Uccellacci e uccellini

Uccellacci e uccellini
The Hawks and the Sparrows

Totò and his son Ninetto are drifting on a road in Italy when they meet a speaking crow.

EN

“In Uccellacci e uccellini I think the new element was that I tried to make it more cinema - there are almost no references to the figurative arts, and many more explicit references to other films. Uccellacci e uccellini is the product of a cinematographic rather than a figurative culture, unlike Accattone. It is about the end of neo-realism as a kind of limbo, and it evokes the ghost of neo-realism, particularly the beginning about two characters living out their life without thinking about it – i.e. two typical heroes of neo-realism, humble, humdrum and unaware.”

Pier Paolo Pasolini1

 

Uccellacci e uccellini sits between two phases of Pasolini’s cinema, and in a way, its scope is, amongst other things, to narrate that passage. It is a film/essay about Italy in the mid Sixties, but it also a sort of diary page where Pasolini reasons about his work as an artist and an intellectual. In order to keep some lightness in his narration and to grasp the viewers’ attention, Pasolini chose the narrative genre of the fable, a fundamentally moralistic genre that was well suited for his ideological intent. The fable genre is only apparently far from Pasolini’s sensibility.

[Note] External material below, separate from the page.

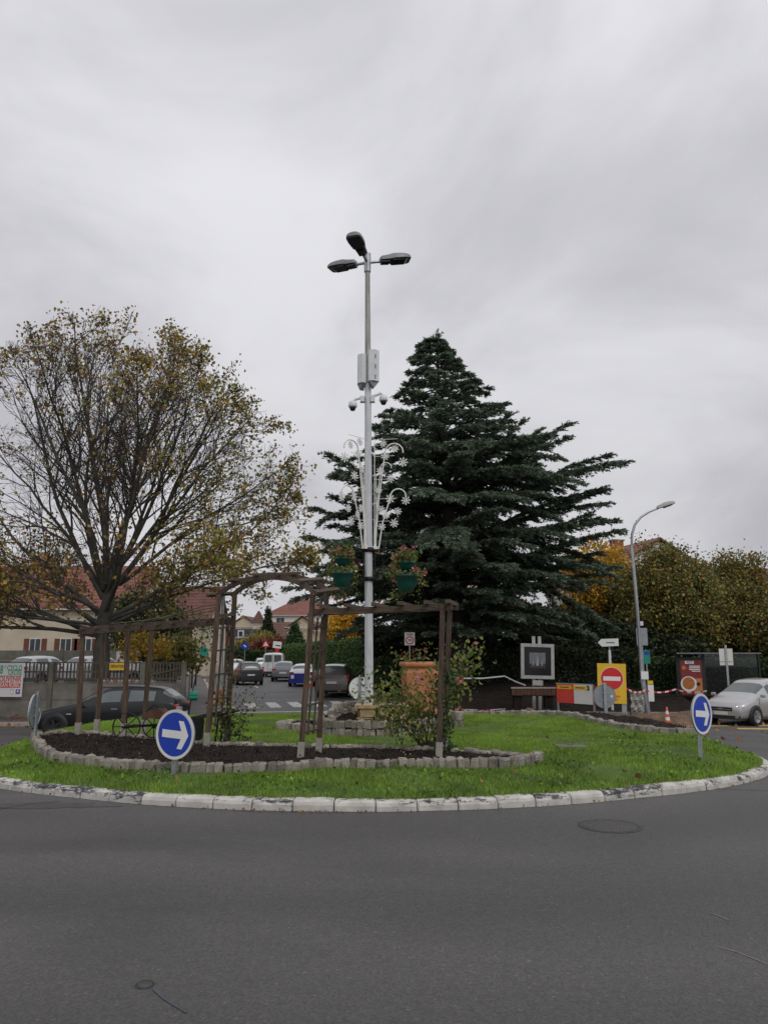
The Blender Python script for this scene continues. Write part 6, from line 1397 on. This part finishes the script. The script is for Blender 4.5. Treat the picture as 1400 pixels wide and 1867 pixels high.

Together with La terra vista dalla luna and Che cosa sono le nuvole?, Uccellacci e uccellini constitutes a fantastic intermezzo, a sort of pause for the director, in which he abandons himself to a playful whim.”

Alessandro Valenzisi2

  • 1Oswald Stuck, Pasolini on Pasolini (London: Indiana University Press, 1969), 99.
  • 2Alessandro Valenzisi, “What Makes an Ideo-Comic Fable?,” Mise en Abyme, no. 1 (2014).